On the other side, that would’ve given us Michigan vs. LSU, a battle of two of college football’s winningest teams ... who’ve somehow never played each other. Who wouldn’t wanna sell that?
And yet we got Florida vs. Michigan at a neutral site for the fourth time since 2003, leaving UCF vs. LSU in the Fiesta.
Absolutely nobody is excited about Florida-Michigan yet again.
From January 1, 2016 through January 1, 2019, the Michigan Wolverine football team will have played Minnesota in their 100 year rivalry for the Little Brown Jug precisely...once.
— Richard Hoeg (@HoegLaw) December 2, 2018
Number of times they will have played Florida in that same time?

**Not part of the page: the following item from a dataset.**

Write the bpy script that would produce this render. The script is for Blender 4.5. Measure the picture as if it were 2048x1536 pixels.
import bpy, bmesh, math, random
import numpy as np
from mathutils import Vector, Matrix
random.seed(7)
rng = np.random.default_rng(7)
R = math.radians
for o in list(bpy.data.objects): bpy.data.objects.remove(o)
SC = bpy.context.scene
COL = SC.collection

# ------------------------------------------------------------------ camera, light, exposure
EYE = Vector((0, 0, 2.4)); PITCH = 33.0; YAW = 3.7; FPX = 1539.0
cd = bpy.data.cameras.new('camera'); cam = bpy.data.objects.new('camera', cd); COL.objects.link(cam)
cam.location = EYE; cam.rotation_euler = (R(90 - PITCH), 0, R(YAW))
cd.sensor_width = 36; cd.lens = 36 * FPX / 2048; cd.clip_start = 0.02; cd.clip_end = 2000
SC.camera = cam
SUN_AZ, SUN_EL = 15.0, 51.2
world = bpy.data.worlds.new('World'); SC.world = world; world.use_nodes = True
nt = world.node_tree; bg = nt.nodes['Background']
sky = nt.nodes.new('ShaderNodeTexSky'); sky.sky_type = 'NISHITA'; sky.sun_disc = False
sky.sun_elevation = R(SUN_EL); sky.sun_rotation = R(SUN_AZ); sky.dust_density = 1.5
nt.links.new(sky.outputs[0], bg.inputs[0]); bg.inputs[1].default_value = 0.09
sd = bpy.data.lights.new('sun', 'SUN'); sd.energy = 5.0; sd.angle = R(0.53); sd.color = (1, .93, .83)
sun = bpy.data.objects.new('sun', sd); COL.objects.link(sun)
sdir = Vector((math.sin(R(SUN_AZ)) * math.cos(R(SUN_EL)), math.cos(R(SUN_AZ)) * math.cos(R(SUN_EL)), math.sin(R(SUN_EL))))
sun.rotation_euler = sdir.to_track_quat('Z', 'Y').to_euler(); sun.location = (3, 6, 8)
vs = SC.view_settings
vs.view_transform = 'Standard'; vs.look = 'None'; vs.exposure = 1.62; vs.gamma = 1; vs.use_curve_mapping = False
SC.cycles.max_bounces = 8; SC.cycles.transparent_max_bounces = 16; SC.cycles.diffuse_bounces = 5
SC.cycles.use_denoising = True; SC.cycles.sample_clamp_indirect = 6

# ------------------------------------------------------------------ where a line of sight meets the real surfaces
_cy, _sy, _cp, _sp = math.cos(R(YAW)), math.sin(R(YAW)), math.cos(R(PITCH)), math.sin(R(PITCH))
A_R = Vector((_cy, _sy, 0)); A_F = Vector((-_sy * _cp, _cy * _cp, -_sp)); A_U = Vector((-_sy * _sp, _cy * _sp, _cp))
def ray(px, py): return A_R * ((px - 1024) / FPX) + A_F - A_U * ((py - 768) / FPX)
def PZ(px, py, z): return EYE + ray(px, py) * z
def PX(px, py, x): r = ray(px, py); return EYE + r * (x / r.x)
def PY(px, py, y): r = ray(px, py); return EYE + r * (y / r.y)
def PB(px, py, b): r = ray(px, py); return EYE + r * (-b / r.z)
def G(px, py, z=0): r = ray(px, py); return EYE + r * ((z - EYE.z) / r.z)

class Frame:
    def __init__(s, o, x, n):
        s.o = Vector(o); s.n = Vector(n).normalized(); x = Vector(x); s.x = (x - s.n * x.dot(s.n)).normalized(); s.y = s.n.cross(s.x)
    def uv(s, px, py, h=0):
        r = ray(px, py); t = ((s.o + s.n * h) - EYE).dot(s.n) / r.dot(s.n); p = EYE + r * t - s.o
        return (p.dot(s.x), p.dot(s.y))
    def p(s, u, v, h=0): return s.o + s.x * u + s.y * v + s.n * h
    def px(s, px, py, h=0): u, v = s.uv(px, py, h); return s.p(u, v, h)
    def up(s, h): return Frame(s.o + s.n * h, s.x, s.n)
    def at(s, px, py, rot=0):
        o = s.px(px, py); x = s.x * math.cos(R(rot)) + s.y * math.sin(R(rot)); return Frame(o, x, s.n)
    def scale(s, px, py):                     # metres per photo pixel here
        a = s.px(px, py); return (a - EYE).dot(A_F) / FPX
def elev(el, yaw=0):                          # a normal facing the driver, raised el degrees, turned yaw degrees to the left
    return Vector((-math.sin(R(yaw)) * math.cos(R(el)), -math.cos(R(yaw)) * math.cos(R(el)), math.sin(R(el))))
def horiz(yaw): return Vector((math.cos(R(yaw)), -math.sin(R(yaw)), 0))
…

Three.#GoBlue
The Wolverines blew out the Gators in Arlington a season ago. UF’s improved since then, but this has nowhere near the appeal THE BATTLE FOR OCALA would’ve.
[extremely Orson Welles voice]
— BUM CHILLUPS (@edsbs) December 2, 2018
ahhhhhh the biannual loss to Michigan in a bowl game https://t.co/ZLg1ID4sQy
LSU vs. UCF is perfectly fine and could be really good, but isn’t worth giving up the two bowls we should’ve had instead.
Why’d the committee do this? I think it goes back to three “rules,” which it should’ve discarded for the sake of games worth caring more about.
With these loosie games, it tries to book at least one Big Marquee Matchup, the type of game any casual fan would tune in for, like Ohio State vs. Notre Dame in 2015. Florida vs. Michigan theoretically fits that bill best here, but I don’t think 2018’s teams move enough needles to make this a good decision.
The committee also prefers to keep the highest-ranked team in this group pretty close to home. Ann Arbor isn’t far from Atlanta, but Michigan fans are everywhere, y’all.
It also wants to avoid sending a team to a bowl for the second year in a row. UCF beat Auburn in the Peach Bowl last year. But I’m pretty sure UCF would not mind returning to the scene of its greatest glory, especially since it’s not far from home. And the Peach Bowl — which has no influence in deciding the matchup — has already sold out anyway.
The committee ends up getting most things right.
It whiffed on two games at once here, though.